*Goal of the exercise:* Starting at the line that has "Build this scene" and stopping after the line that has "R = math.radians", reproduce the listing below exactly; omit everything else.
## Start Record excerpts
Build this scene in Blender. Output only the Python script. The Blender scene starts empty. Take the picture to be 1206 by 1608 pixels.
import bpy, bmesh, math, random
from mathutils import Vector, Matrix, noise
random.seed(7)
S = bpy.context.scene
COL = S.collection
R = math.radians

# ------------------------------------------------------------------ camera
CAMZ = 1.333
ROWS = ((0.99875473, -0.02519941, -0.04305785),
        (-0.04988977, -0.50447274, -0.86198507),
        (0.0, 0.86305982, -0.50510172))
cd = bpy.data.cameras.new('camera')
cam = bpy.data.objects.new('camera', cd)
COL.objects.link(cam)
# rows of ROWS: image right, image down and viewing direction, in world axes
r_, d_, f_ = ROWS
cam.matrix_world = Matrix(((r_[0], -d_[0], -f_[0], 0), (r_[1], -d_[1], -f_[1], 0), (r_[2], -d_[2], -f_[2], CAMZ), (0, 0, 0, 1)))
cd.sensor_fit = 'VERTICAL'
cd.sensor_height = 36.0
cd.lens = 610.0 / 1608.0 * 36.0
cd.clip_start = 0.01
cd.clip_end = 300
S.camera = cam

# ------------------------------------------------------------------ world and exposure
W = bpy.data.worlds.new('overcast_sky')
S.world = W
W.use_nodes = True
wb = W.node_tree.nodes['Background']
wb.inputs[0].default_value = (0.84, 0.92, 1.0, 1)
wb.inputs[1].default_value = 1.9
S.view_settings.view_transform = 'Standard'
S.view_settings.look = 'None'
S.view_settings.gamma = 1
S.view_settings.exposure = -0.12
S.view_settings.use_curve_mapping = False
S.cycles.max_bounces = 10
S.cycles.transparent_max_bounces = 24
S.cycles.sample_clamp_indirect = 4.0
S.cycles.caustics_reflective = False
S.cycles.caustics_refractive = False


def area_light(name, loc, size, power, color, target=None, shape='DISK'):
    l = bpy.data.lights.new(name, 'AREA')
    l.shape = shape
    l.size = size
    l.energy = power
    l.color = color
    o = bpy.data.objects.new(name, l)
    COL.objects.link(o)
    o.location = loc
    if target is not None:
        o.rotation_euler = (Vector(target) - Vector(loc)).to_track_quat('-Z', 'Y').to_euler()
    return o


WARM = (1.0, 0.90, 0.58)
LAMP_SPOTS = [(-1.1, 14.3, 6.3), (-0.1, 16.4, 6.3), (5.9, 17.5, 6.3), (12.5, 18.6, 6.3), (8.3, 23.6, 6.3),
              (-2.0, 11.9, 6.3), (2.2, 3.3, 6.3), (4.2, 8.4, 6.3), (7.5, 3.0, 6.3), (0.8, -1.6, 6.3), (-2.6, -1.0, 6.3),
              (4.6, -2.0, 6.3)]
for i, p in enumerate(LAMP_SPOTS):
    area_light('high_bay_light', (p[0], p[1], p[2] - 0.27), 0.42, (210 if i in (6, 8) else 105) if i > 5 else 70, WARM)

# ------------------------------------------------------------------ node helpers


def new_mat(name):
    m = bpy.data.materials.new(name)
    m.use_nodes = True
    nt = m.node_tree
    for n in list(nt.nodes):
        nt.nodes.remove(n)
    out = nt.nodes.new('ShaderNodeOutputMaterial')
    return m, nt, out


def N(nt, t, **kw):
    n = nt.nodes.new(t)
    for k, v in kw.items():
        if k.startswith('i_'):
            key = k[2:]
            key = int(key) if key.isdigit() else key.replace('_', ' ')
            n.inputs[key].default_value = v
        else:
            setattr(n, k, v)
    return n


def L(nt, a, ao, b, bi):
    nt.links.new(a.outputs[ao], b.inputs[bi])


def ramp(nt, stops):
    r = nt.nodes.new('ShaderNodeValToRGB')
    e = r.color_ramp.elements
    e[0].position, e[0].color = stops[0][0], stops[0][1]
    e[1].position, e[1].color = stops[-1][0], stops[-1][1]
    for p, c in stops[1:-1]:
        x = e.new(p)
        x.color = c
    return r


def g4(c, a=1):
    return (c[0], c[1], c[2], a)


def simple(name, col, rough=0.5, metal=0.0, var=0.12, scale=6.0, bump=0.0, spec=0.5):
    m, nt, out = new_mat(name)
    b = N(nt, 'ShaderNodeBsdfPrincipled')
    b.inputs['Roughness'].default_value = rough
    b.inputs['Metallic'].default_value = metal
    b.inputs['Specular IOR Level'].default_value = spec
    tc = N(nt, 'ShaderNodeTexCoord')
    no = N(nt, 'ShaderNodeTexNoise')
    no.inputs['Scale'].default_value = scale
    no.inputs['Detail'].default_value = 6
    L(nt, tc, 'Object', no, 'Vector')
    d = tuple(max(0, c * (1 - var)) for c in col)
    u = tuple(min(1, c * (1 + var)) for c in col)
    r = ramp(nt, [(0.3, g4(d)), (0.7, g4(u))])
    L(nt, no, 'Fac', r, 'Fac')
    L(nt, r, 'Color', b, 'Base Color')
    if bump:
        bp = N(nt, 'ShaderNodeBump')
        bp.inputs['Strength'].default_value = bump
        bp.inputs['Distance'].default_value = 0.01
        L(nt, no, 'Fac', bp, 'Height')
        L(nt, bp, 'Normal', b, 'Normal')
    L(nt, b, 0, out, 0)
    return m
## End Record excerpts
## Start Record excerpts
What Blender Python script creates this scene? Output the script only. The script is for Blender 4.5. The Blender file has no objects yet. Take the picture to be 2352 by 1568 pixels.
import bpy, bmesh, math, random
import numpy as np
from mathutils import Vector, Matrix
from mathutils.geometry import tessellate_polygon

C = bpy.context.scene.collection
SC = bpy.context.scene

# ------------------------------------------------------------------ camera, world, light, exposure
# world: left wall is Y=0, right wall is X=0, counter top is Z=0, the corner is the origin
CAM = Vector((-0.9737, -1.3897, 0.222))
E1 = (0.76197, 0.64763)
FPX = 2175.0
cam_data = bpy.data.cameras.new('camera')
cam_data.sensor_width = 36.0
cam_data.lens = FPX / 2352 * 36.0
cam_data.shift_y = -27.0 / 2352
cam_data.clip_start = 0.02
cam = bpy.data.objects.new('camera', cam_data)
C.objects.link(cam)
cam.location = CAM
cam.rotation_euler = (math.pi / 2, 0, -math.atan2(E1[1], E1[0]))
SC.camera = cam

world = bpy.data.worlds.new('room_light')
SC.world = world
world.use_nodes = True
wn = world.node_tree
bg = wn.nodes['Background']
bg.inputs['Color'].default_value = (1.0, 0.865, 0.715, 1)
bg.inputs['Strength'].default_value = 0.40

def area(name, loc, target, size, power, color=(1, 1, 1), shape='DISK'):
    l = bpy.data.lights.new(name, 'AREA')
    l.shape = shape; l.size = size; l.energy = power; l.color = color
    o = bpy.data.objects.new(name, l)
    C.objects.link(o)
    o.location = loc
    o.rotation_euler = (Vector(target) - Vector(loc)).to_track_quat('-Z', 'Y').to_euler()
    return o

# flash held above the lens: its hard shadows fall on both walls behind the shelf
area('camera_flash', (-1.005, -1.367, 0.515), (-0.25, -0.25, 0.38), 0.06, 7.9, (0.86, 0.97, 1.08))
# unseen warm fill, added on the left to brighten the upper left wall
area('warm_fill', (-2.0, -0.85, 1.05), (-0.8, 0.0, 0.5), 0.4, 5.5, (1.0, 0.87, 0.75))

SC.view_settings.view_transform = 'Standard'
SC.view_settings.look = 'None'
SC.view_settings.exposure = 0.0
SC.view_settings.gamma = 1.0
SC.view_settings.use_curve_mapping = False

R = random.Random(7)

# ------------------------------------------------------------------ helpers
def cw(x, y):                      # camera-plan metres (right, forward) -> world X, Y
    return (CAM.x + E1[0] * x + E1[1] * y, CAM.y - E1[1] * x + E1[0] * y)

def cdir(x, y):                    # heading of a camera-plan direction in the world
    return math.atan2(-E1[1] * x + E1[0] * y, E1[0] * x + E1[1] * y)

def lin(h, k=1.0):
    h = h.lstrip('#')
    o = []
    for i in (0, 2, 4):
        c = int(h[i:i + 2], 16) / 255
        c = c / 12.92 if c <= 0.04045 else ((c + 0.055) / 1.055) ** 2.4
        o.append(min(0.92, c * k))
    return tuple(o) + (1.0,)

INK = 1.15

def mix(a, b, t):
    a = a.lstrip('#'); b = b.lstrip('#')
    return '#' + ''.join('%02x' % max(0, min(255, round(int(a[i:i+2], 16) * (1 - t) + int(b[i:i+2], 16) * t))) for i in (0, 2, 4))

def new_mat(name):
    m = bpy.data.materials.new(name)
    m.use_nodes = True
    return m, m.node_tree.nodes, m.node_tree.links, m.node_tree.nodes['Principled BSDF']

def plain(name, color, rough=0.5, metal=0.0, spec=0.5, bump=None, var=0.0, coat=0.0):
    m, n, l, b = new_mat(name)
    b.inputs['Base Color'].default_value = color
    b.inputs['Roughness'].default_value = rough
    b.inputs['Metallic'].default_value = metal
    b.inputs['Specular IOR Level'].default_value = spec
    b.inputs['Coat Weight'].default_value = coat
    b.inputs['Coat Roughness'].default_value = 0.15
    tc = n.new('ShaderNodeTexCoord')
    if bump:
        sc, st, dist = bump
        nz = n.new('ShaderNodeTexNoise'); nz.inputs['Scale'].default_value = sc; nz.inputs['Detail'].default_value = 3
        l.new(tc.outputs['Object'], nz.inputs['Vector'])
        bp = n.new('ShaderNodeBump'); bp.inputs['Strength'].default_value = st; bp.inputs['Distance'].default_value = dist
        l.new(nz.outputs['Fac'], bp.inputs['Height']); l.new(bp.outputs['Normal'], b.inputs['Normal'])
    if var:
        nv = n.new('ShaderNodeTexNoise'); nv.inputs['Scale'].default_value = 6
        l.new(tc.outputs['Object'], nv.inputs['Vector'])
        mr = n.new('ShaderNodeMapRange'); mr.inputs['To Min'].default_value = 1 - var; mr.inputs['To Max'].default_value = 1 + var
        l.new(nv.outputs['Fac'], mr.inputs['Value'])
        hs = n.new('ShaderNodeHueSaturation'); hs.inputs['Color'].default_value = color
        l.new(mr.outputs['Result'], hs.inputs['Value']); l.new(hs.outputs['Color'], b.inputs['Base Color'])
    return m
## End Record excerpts
*Task output:*
Build this scene in Blender. Output only the Python script. The Blender scene starts empty. Take the picture to be 1206 by 1608 pixels.
import bpy, bmesh, math, random
from mathutils import Vector, Matrix, noise
random.seed(7)
S = bpy.context.scene
COL = S.collection
R = math.radians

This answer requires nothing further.